The ecstatic highs of their reunions are offset by despairing lows – for Henry, the untimely and tragic loss of his mother, an event he was forced to witness many times over; for Clare, the desperate longing for a baby. And because it’s written in a first person narrative (viz Clare or Henry) it has double the impact.

And while Henry’s time travelling occasionally borders on slapstick, it is, ultimately, tragic.

The Time Traveler’s Wife is Niffenegger’s first novel and an ambitious undertaking for even a seasoned writer but, to her immense credit, it works extremely well.

The characters are well crafted and as human as you or I and there isn’t one of you, I’m sure, who won’t recognize something of themselves in one or maybe even two passages.
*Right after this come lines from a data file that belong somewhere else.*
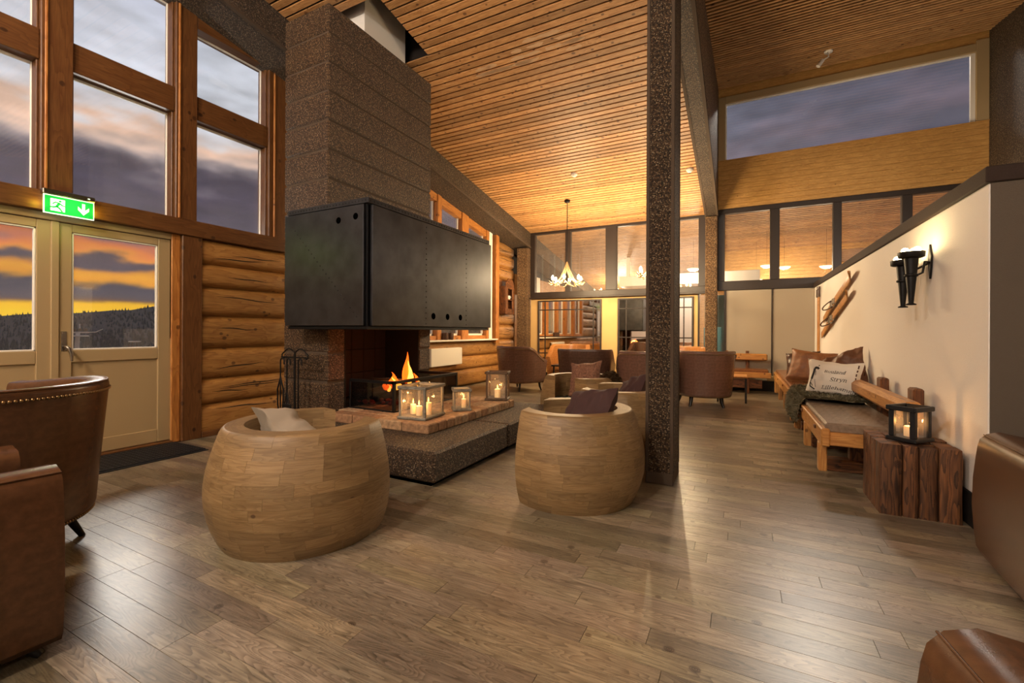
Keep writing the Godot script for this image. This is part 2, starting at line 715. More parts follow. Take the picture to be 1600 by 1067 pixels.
	M.ember = glow(Color8(120, 40, 16), 0.03)
	M.bulb = glow(Color8(255, 226, 166), 30.0)
	M.lamp_glow = glow(Color8(255, 232, 196), 1.8)
	M.antler = plain(Color8(120, 92, 58), 0.7)
	M.sign_green = glow(Color8(0, 150, 62), 0.75)
	M.sign_white = glow(Color8(226, 255, 226), 1.0)
	M.charcoal = plain(Color8(28, 22, 18), 0.95)
	M.lantern_grey = wood(oak, Color(0.85, 0.88, 0.92), 0.6)
	M.lantern_brown = wood(oak, Color(0.62, 0.52, 0.44), 0.6)
	M.lantern_black = plain(Color8(30, 30, 32), 0.5, 0.3)
	M.teal = plain(Color8(58, 92, 96), 0.7)  # blue light of the room beyond, put into the wall colour
	M.blue_cloth = plain(Color8(84, 156, 186), 0.8)
	M.hill = bumpy(plain(Color8(44, 60, 82), 1.0), fine, 0.01, 0.0)  # distant blue haze put into the hill colour
	M.hill.albedo_texture = noise_tex(44, 0.02, 5, 512, 0.45, 1.0)
	M.hill.heightmap_enabled = false
	M.tree = plain(Color8(32, 50, 68), 1.0)  # same blue haze put into the tree colour
	M.ink = plain(Color8(42, 38, 36), 0.9)
	M.grey_blue = plain(Color8(150, 160, 184), 0.7)
	M.barn = wood(stump, Color(1, 1, 1), 0.8)


# ---------------------------------------------------------------- the room

# Added unseen fill lamps behind the camera and by the stairs.
func build_fill_lamps() -> void:
	var spots := [[Vector3(-3.4, 4.35, 1.5), 9.5], [Vector3(-1.4, 4.35, 2.3), 9.5], [Vector3(2.3, 3.2, 1.6), 3.0], [Vector3(2.45, 2.2, -7.4), 2.6]]
	for i in spots.size():
		var s: Array = spots[i]
		var at: Vector3 = s[0]
		var up := ceil_left(at.z) if at.x < MID else ceil_right(at.z)
		var t := thing("added_fill_lamp", ["added unseen fill lamp near the window wall, behind the seats", "added unseen fill lamp in the middle, behind the seats", "added unseen fill lamp under the dark slatted ceiling", "added unseen fill lamp on a pole by the stairs behind the pale half-height wall"][i], "lamp", at, 0.0, "")
		var b := MB.new()
		if i == 3:
			b.tube([Vector3(0, -at.y, 0), Vector3(0, -0.12, 0)], 0.02)
			part("pole", b, M.iron, t)
		else:
			b.tube([Vector3(0, 0.12, 0), Vector3(0, up - at.y, 0)], 0.008)
			part("cord", b, M.iron, t)
		b = MB.new()
		b.ball(Vector3.ZERO, Vector3.ONE * 0.14, 10, 18)
		part("lamp_shade", b, M.lamp_glow, t)
		lamp(Vector3.ZERO, Color8(255, 240, 222), s[1], 0.12, t)


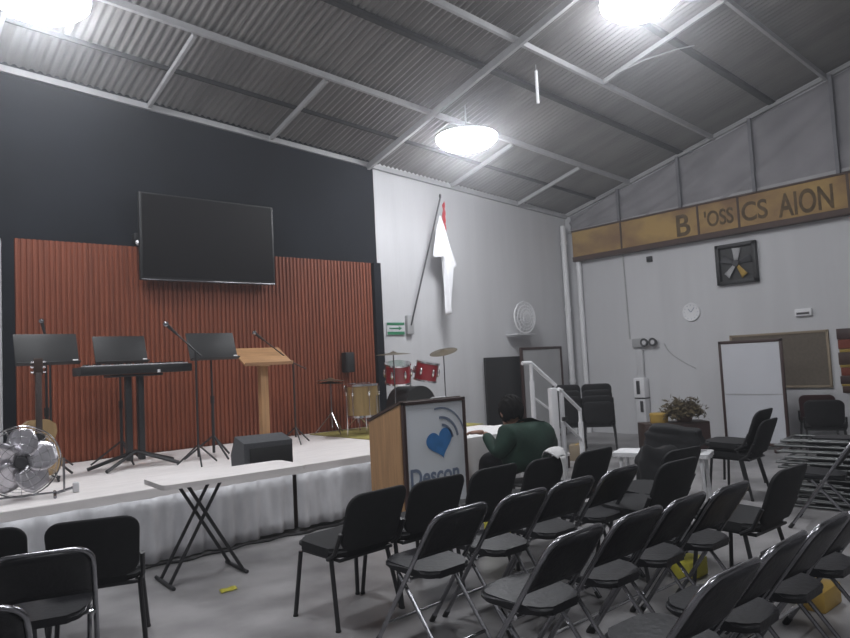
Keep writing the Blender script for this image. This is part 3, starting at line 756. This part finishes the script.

My particular favourites are six year old Clare being allowed to ‘lick both the beaters of cake batter’, a treat usually denied her because that’s how ‘you get salmon.’ And 32 year old Henry setting out with Clare to avenge the treatment meted out to her by a boy, suddenly asking ‘How big is he?’

The Time Traveler’s Wife is one of those books you’ll return to time and again and each time discover something new. An old-fashioned love story, it’s ideally suited to the 21st century and as such, comes highly recommended.